Do we need to use the Gong API, or is transcript export enough?

For low-volume or one-off processing, manual transcript export from the Gong UI is sufficient to test the evaluation pipeline. For production use, the Gong API is the right approach: it delivers transcripts programmatically, includes call metadata needed to link the output to the right CRM record, and allows the pipeline to run automatically after each call without manual intervention. The API also supports historical backfill via date-range filtering, which is useful for processing the existing call archive during onboarding.

How does the Semarize pipeline handle calls where the transcript quality is poor?

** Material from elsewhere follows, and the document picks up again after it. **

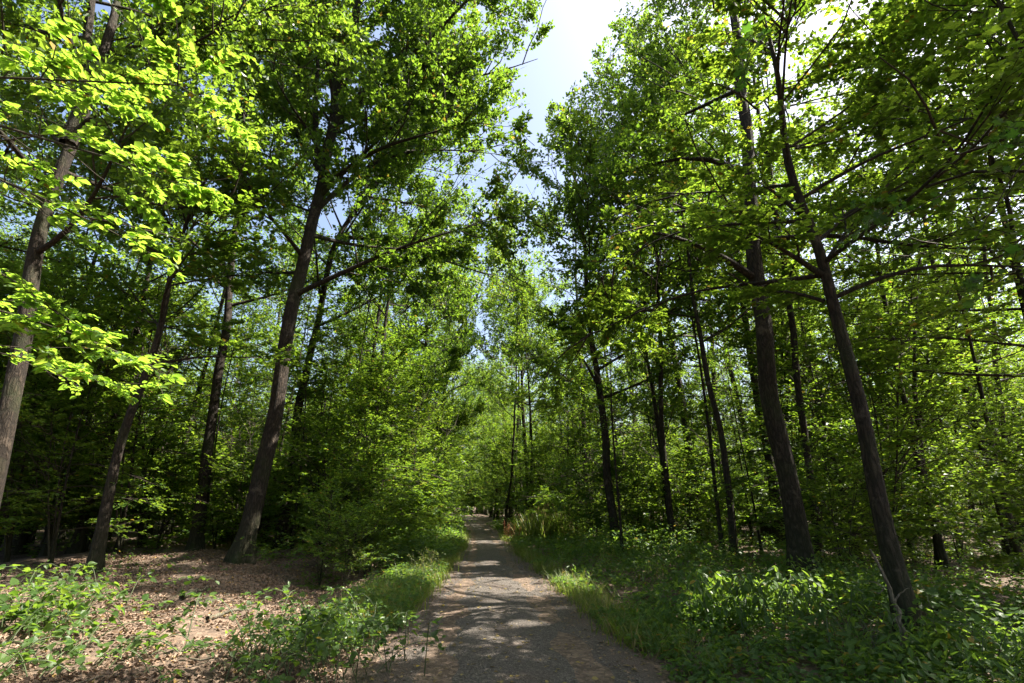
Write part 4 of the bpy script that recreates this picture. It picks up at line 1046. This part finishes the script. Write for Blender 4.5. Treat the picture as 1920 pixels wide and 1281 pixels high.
def lay(l, z=.04): return [gp(u, v) + np.array([0, 0, z]) for u, v in l]
stick('fallen_branch', 'long fallen branch on the shaded dry leaves', lay([(340, 1124), (362, 1116), (388, 1104)]), .035)
stick('fallen_branch', 'thin curved fallen branch on the sunny dry leaves', lay([(388, 1166), (412, 1157), (440, 1150), (470, 1147)]), .02)
stick('fallen_branch', 'short thick rotten branch beside the long fallen branch', lay([(360, 1140), (395, 1134), (420, 1128)]), .045, mat=M_BARKL)
stick('dead_branch', 'dark bent bough leaning on the ground behind the broken dead stem', [at(1745, 1142, 7.3), at(1775, 1145, 7.3), at(1800, 1165, 7.3), at(1830, 1190, 7.3)], .03, mat=M_BARK)

def weed(label, q, n, h, seed, mat, head=0.0):
    g2 = np.random.default_rng(seed); root = empty('dry_weed', q, label, 'weed')
    L = []
    for k in range(n):
        b = np.array([g2.normal(0, .12), g2.normal(0, .12), -.02]); d = np.array([g2.normal(0, .25), g2.normal(0, .25), 1.0])
        s0 = polyline(b[None], d[None], np.array([h * g2.uniform(.7, 1.1)]), 6, g2, .02, .1)[0]; L.append((s0, .0045))
        for j in range(4):
            p, t = along(s0[None], np.array([g2.uniform(.4, .95)])); a = g2.uniform(0, 6.28)
            L.append((polyline(p, t * .7 + np.array([[math.cos(a), math.sin(a), .2]]), np.array([h * g2.uniform(.15, .35)]), 6, g2, .05, .15)[0], .0028))
    obj('stem', bark_lines(L, 5, 'stem', mat), root)
    if head:
        P = np.concatenate([l[0][2:] for l in L]); P = np.repeat(P, 3, 0) + g2.normal(0, .012, (len(P) * 3, 3))
        obj('seed_heads', leaf_mesh('seed_heads', P, g2.normal(0, 1, P.shape), g2.normal(0, 1, P.shape), np.full(len(P), head), T_FAR, M_GRASS, g2), root, 'stuff')
weed('pale dry branching weed just left of the broken dead stem', gp(1612, 1250), 5, .55, 1, M_DEAD)
weed('pale dry branching weed just right of the broken dead stem', gp(1780, 1225), 5, .6, 2, M_DEAD)
weed('dry weed stalks at the right edge of the picture bottom', gp(1895, 1262), 4, .6, 3, M_DEAD)
weed('single tall weed stalk in seed on the sunny left verge', gp(682, 1150), 2, .8, 4, M_DEAD, .03)
weed('seeding grass stalks at the left track edge, farther than the single stalk', gp(803, 1095), 6, .75, 5, M_DEAD, .035)

# things alike that share a label: say which of them, counted across the view
alike = {}
for o in SC.objects:
    if o.parent is None and o.get('group') and 'outside' not in o['group'] and 'reaching in' not in o['group']: alike.setdefault(o['label'], []).append(o)
NUM = ['one', 'two', 'three', 'four', 'five', 'six', 'seven', 'eight', 'nine', 'ten', 'eleven', 'twelve']
ORD = ['first', 'second', 'third', 'fourth', 'fifth', 'sixth', 'seventh', 'eighth', 'ninth', 'tenth', 'eleventh', 'twelfth']
for lab, os_ in alike.items():
    n = len(os_)
    if n < 2 or n > 12: continue
    os_.sort(key=lambda o: o.location.x / max(o.location.y, .1))
    for i, o in enumerate(os_):
        if n == 2: t = ('left' if i == 0 else 'right') + ' one of two'
        elif i == 0: t = f'leftmost of {NUM[n - 1]}'
        elif i == n - 1: t = f'rightmost of {NUM[n - 1]}'
        else: t = f'{ORD[i]} from left of {NUM[n - 1]}'
        o['label'] = f'{t}: {lab}' if len((t + ' ' + lab).split()) + lab.count('-') <= 16 else lab

tot = sum(len(m.polygons) for m in bpy.data.meshes)
print('TREES', nT, 'SAPLINGS', nS, 'leaf tris', NTRI, 'polys', tot, 'objects', len(SC.objects))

Bricks that can’t find sufficient evidence for a criterion in the transcript return null rather than guessing. Null values on key fields are informative: they typically mean either the topic wasn’t discussed on that call, or the transcript quality wasn’t sufficient for the evidence to be identifiable. The automation writes null to the CRM field only when it should override a previously populated value, and otherwise leaves the existing field intact. This means the CRM retains the best evidence from any call in the deal rather than being overwritten by a null from a poorly transcribed call.

Can the same Semarize Kit be applied to transcripts from other sources as well as Gong?

Yes. The Kit schema is independent of the transcript source. The same discovery Kit applied to a Gong transcript and a Zoom transcript of a comparable call evaluates the same criteria and returns the same field types. Teams that use multiple recording platforms, Gong for enterprise calls and Zoom for others, can apply the same Kit across all sources and get comparable structured output without separate schema definitions or extraction pipelines per source.

Where should the structured output land first: CRM or warehouse?

For most RevOps teams, the CRM is the higher-priority destination because that is where pipeline decisions and workflow triggers live. Writing to the CRM opportunity record first ensures the structured fields are available for automation, forecasting models, and rep-facing views as soon as a call is processed. Writing the same output to a warehouse table in parallel adds the analytical layer without delaying the operational use case. Both destinations receive the same JSON payload from the extraction step, so routing to both adds only the cost of a second write, not a second extraction.